** begin **
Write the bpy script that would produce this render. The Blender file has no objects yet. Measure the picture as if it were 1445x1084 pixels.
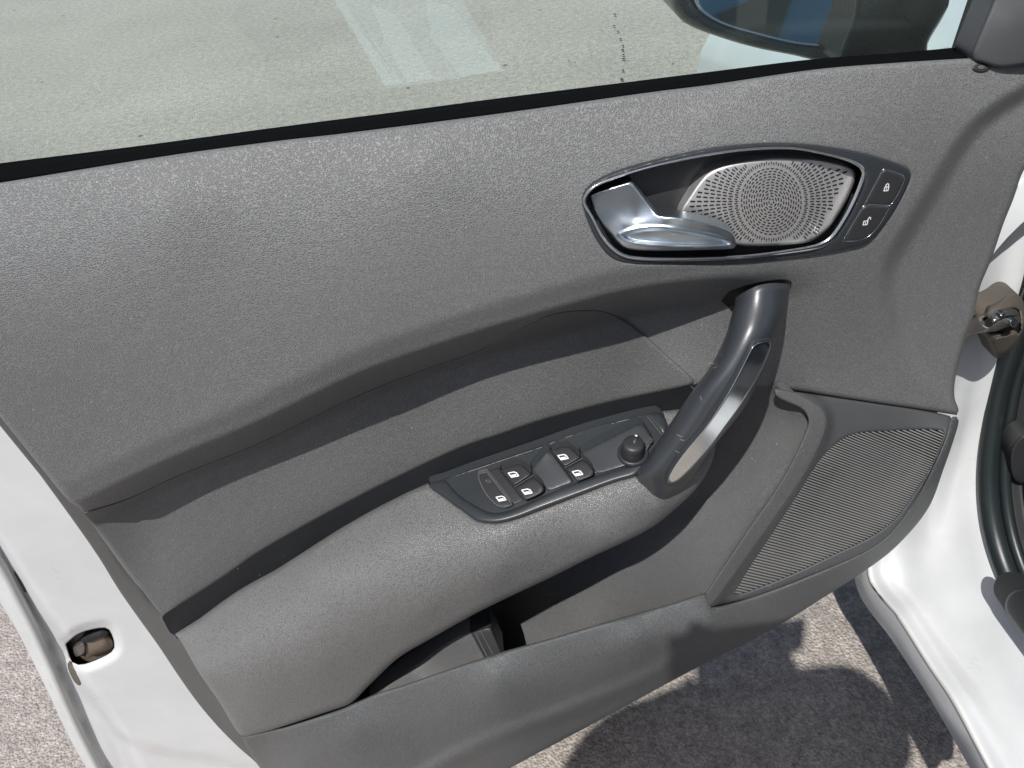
import bpy, math, random
import numpy as np
from mathutils import Vector, Matrix
from mathutils.geometry import delaunay_2d_cdt
random.seed(7); rng = np.random.default_rng(7)
S = bpy.context.scene
COL = S.collection

# ------------------------------------------------------------------ camera, sky, sun
FPX, CX, CY = 1090.0, 722.5, 542.0
PITCH, ROLL = math.radians(40), math.radians(8)
CAM = np.array([0, -0.5, 1.15])
FW = np.array([0, math.cos(PITCH), -math.sin(PITCH)])
UP0 = np.array([0, math.sin(PITCH), math.cos(PITCH)])
R0 = np.array([1.0, 0, 0])
RT = R0*math.cos(ROLL) - UP0*math.sin(ROLL)
UP = UP0*math.cos(ROLL) + R0*math.sin(ROLL)
cd = bpy.data.cameras.new('camera'); cam = bpy.data.objects.new('camera', cd); COL.objects.link(cam)
cd.sensor_fit = 'HORIZONTAL'; cd.sensor_width = 36; cd.lens = 36*FPX/1445; cd.clip_start = .02; cd.clip_end = 800
cam.matrix_world = Matrix(((RT[0], UP[0], -FW[0], CAM[0]), (RT[1], UP[1], -FW[1], CAM[1]), (RT[2], UP[2], -FW[2], CAM[2]), (0, 0, 0, 1)))
S.camera = cam
L = np.array([0.50, 1.0, -1.70]); L = L/np.linalg.norm(L)          # direction the sunlight travels
EL = math.asin(-L[2]); AZ = math.atan2(-L[0], -L[1])
W = bpy.data.worlds.new('World'); S.world = W; W.use_nodes = True
nt = W.node_tree; bg = nt.nodes['Background']
sky = nt.nodes.new('ShaderNodeTexSky'); sky.sky_type = 'NISHITA'; sky.sun_disc = False
sky.sun_elevation = EL; sky.sun_rotation = AZ; sky.air_density = .8; sky.dust_density = 1.6
nt.links.new(sky.outputs[0], bg.inputs[0]); bg.inputs[1].default_value = .10
sd = bpy.data.lights.new('sun', 'SUN'); sun = bpy.data.objects.new('sun', sd); COL.objects.link(sun)
sd.energy = 3.6; sd.angle = math.radians(.55); sd.color = (1, .975, .935)
sun.rotation_euler = Vector(L).to_track_quat('-Z', 'Y').to_euler(); sun.location = (-2, -3, 5)
S.view_settings.view_transform = 'Standard'; S.view_settings.look = 'None'
S.view_settings.exposure = .38; S.view_settings.gamma = 1
S.cycles.max_bounces = 8; S.cycles.transparent_max_bounces = 12; S.cycles.use_denoising = True

# ------------------------------------------------------------------ helpers
def rays(uv):
    uv = np.atleast_2d(np.asarray(uv, float))
    return FW[None]*FPX + RT[None]*(uv[:, :1]-CX) + UP[None]*(CY-uv[:, 1:2])
def atY(uv, Y):
    d = rays(uv); return CAM[None] + d*((np.asarray(Y)-CAM[1])/d[:, 1])[:, None]
def atX(uv, X):
    d = rays(uv); return CAM[None] + d*((np.asarray(X)-CAM[0])/d[:, 0])[:, None]
def atZ(uv, Z):
    d = rays(uv); return CAM[None] + d*((np.asarray(Z)-CAM[2])/d[:, 2])[:, None]

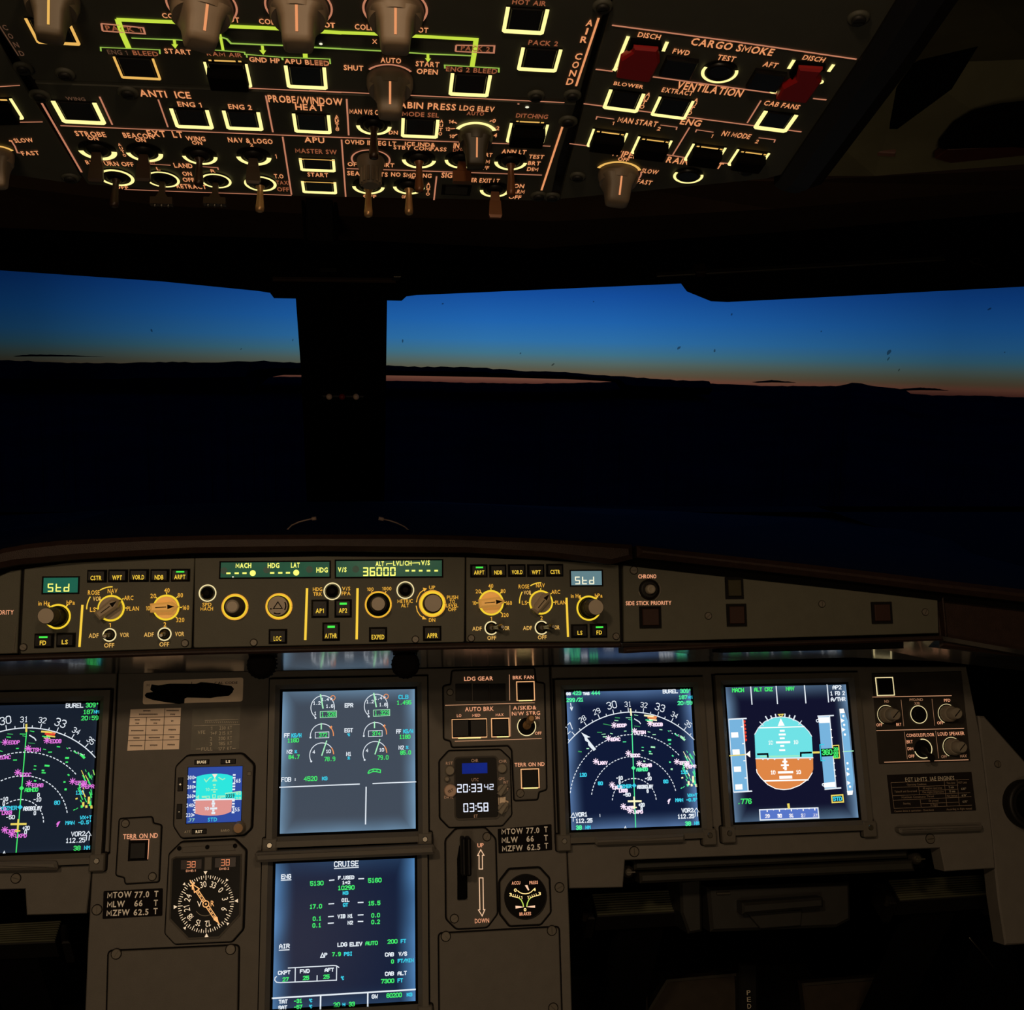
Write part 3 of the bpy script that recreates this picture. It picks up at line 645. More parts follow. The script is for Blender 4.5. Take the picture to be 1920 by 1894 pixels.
# right side wall panel with the round air outlet
T = Thing('side_panel', 'dark grey side wall panel at the far right edge', 'panel', MP, 1890, 1600)
m = T.mb('panel_board'); m.poly([(1838, 1342), (1850, 1343), (1990, 1500), (1990, 1768), (1889, 1774), (1876, 1690)], -.03, -.004, PANEL, .002); m.done()
screw(T, 1874, 1433, .004, -.004)
T = Thing('air_outlet', 'round black air outlet at the right edge of the side wall panel', 'air outlet', MP, 1925, 1508)
m = T.mb('housing'); m.lathe((0, 0), [(.030, -.004), (.031, .010), (.027, .014), (.023, .009)], BLK, 36); m.done()
m = T.mb('nozzle'); m.lathe((0, 0), [(.020, .008), (.017, .020), (.012, .021), (.010, .016)], BLKM, 30); m.done()

# ------------------------------------------------------------------ display units
def display(name, label, quad, bg, wr=1, shift=None, lab2=None):
    """quad: screen corners in the photograph, clockwise from top left"""
    cx = sum(p[0] for p in quad)/4; cy = sum(p[1] for p in quad)/4
    view(); T = Thing('display_unit', label, 'display', MP, cx, cy, 'cockpit displays', shift=shift)
    m = T.mb('bezel'); q = [m.L(*p) for p in quad]
    x0 = (q[0].x+q[3].x)/2; x1 = (q[1].x+q[2].x)/2; y1 = (q[0].y+q[1].y)/2; y0 = (q[2].y+q[3].y)/2
    R = [Vector((x0, y0)), Vector((x1, y0)), Vector((x1, y1)), Vector((x0, y1))]; T.scr = (x0, y0, x1, y1)
    m.frame(inset(R, -.0150), .002, -.002, .0012, DARK)
    m.frame(inset(R, -.0130), .0065, -.004, .0095, BEZEL); m.frame(inset(R, -.0065), .0050, -.004, .0090, BEZEL, .0045)
    m.frame(inset(R, -.0016), .0030, -.004, .0026, BLKM); m.done()
    m = T.mb('screen'); m.prism(R, -.004, .002, bg); T.screen = m.done()
    for sx, nx in ((x0-.009, -1), (x1+.009, 1)):
        m = T.mb('corner_latch'); c = Vector((sx, y0-.012)); P = [c+Vector((a*.0085, b*.0095)) for a, b in ((-1, -1), (1, -1), (1, 1), (-1, 1))]
        m.prism(inset(rounded(P, .002), -.0012), -.002, .0008, DARK); m.prism(rounded(P, .002), 0, .010, BEZEL, .0015); m.cyl(c+Vector((0, .002)), .0032, .010, .0118, STEEL, bev=.0006, seg=14); m.done()
    return T
def sym(T): m = T.mb('symbology', T.screen); return m
LW = .00085
def dtx(m, t, x, y, hh, mt, w=None, rot=0, bold=.0, al='c'): stx(m, t, x, y, hh, mt, w, rot, .00078+bold*.02, al)

BG_EWD = screen_mat('grey_blue_lcd', (64, 74, 88), (150, 200, 240), .13, 1, .5)
BG_SD = screen_mat('navy_lcd_with_bright_edges', (11, 27, 56), (112, 180, 248), .16, 1, .12)
BG_ND = screen_mat('navy_lcd', (15, 25, 54), (130, 176, 240), .13, 1, .6)
BG_NDL = screen_mat('slate_lcd', (23, 31, 44), (40, 52, 70), .05)
BG_PFD = screen_mat('indigo_lcd', (18, 19, 44), (150, 196, 240), .13, 1, .4)
# ---- upper centre display: engine page
T = display('ewd', 'upper centre square display with grey blue engine page and six round gauges', [(528.4, 1296.3), (780.6, 1289.1), (780.6, 1556), (522.4, 1565.7)], BG_EWD)
V('J'); m = sym(T); Hh = .0026
def gauge(c, top, a0, a1, mt=dW):
    cc = m.L(*c); r = (m.L(*top)-cc).length; m.arc(cc, r, a0, a1, LW, mt, Hh); return cc, r
for dx, dy, v1, v2, v3 in ((0, 0, '1.328', '372', '78.9'), (517, -14, '1.323', '374', '79.0')):
    c, r = gauge((702+dx, 450+dy), (697+dx, 336+dy), 232, -12); m.disc(m.L(632+dx, 552+dy), .0011, dW, Hh)
    m.line([(706+dx, 462+dy), (680+dx, 322+dy)], .0016, dGW, Hh+.0002)
    for t, x, y in (('1.2', 645, 408), ('1.4', 726, 372), ('1.6', 770, 437), ('1', 630, 508)): dtx(m, t, x+dx, y+dy, 34, dW)
    m.arc(m.L(801+dx, 357+dy), .0026, 0, 360, LW, dA, Hh); m.line([(775+dx, 368+dy), (795+dx, 366+dy)], .0022, dW, Hh)
    m.line([(678+dx, 490+dy), (836+dx, 484+dy), (836+dx, 544+dy), (678+dx, 550+dy)], LW*.8, dGW, Hh, True); dtx(m, v1, 758+dx, 517+dy, 44, dG, 140)
    # exhaust gas temperature
    cc = m.L(695+dx, 722+dy); r = (m.L(690+dx, 610+dy)-cc).length; m.arc(cc, r, 183, 42, LW, dW, Hh); m.arc(cc, r, 40, -4, LW*1.3, dA, Hh); m.disc(cc+Vector((-r, -.002)), .0011, dW, Hh)
    m.line([(688+dx, 602+dy), (688+dx, 665+dy)], .0014, dGW, Hh+.0002); m.line([(772+dx, 650+dy), (792+dx, 634+dy)], .002, dA, Hh)
    m.line([(630+dx, 692+dy), (762+dx, 687+dy), (762+dx, 743+dy), (630+dx, 748+dy)], LW*.8, dW, Hh, True); dtx(m, v2, 706+dx, 717+dy, 42, dG, 82)
    # fan speed
    cc = m.L(692+dx, 912+dy); r = (m.L(690+dx, 795+dy)-cc).length; m.arc(cc, r, 210, 36, LW, dW, Hh); m.arc(cc, r, 36, 2, LW*1.4, dA, Hh); m.disc(cc+Vector((math.cos(D2R(210)), math.sin(D2R(210))))*r, .0011, dW, Hh)
    m.line([(692+dx, 920+dy), (741+dx, 772+dy)], .0014, dGW, Hh+.0002)
    dtx(m, '4', 616+dx, 882+dy, 34, dW); dtx(m, '10', 757+dx, 876+dy, 34, dW); dtx(m, v3, 770+dx, 950+dy, 44, dG, 108)
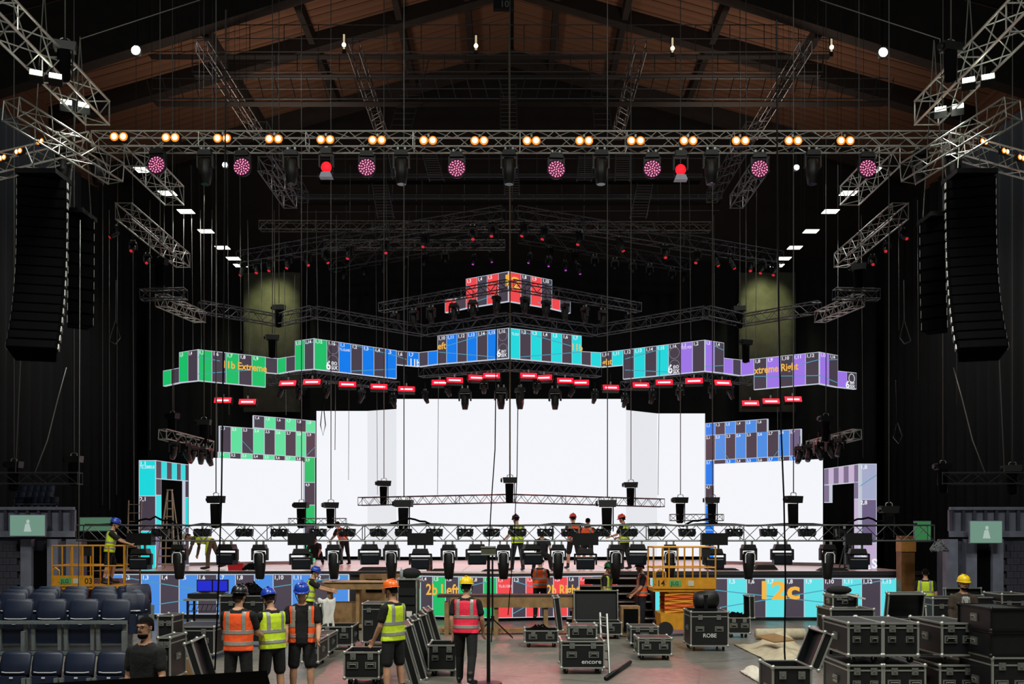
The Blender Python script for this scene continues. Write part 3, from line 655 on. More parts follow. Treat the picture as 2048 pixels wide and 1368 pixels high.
** end **
## GOAL OF THE EXERCISE
Your task is to repeat the opening line of the entries above and each line after it, ending with the line that has "COL = S.collection". Do not include the pictures.

## EXERCISE RESULT
Write the bpy script that would produce this render. The Blender file has no objects yet. Measure the picture as if it were 1445x1084 pixels.
import bpy, math, random
import numpy as np
from mathutils import Vector, Matrix
from mathutils.geometry import delaunay_2d_cdt
random.seed(7); rng = np.random.default_rng(7)
S = bpy.context.scene
COL = S.collection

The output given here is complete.